85 years ago this week

Most downtown stores have agreed to close early Monday through Friday during the summer. They have agreed to close at 6 p.m. on those days.

The U.S. Civil Service Commission will hold a competitive examination for the position of Collector of Cotton Statistics in Wilkes County. The position pays $279 per year.

A sign that the economy is improving is that 30 loaded freight cars arrived in Washington on Monday.

75 years ago this week

The 1942 Senior Class of Washington High School had an enjoyable senior trip to the National Park at Crawfordville. The trip was made by train to conserve gasoline.

H.C Jackson has bought the R.D Callaway farm of 1065 acres three miles from Washington on the Atlanta highway.

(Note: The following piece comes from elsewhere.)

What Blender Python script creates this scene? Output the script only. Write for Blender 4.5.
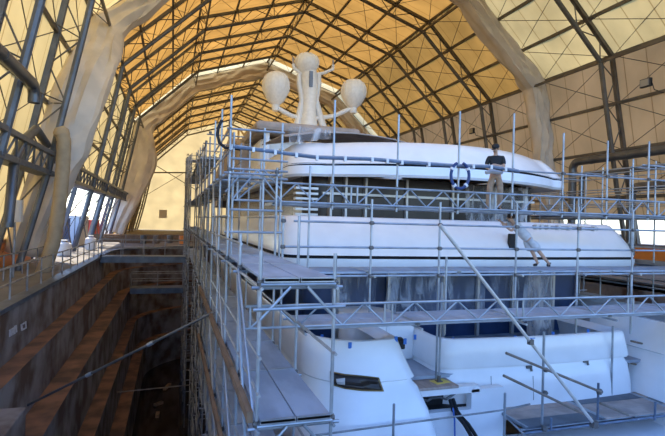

Miss Edythe Brooks has joined the WAVES, and will report soon for training at Hunter’s College 50 years ago this week Mrs. Calvin Gunter’s car was stolen from the parking lot of the Washington Loan and Banking Company Tuesday. It was subsequently located in Atlanta.

In its first municipal election, citizens of Rayle elected B.S. Armour as mayor. Councilmen will be C.W. Bridges Sr. and John T. (Jack) Armour. A third council position will be filled in a runoff election among three candidates, James W. Armour, James Short, and Owen Callaway, who tied in the June 4 election.

And from that same issue we find this…

25 years ago this week

A photo of Kermit Hocutt shows him surrounded by the children of Debbie Lindsey’s first grade classroom. The children expressed their thanks to him for everything he had done for them over the year and shared stories, poems, and their projects with him. Anyone who knewMr. Kermit” misses him dearly. His death in 2010 was a great loss to us all. KB

The Office Cat wrote, “When Albert Huyck married Eudora Le- Roy June 5, it was the first wedding of a First Baptist pastor since the first pastor, Jesse Mercer, married Nancy Simon in the 1820s….And in one more year, Albert will have been pastor of First Baptist longer than any other pastor in the church’s history.” The Huycks recently celebrated their 25th wedding anniversary. Happy Anniversary! KB

An article in this issue announced plans for the Toombs family reunion and 183rd birthday celebration for General Robert Toombs. The celebration was scheduled for June 27 and was sponsored by the Toombs Historic Site. That means the general would be 208 this year. KB

114 W-WCHS seniors were set to receive diplomas at graduation on Friday evening, June 11.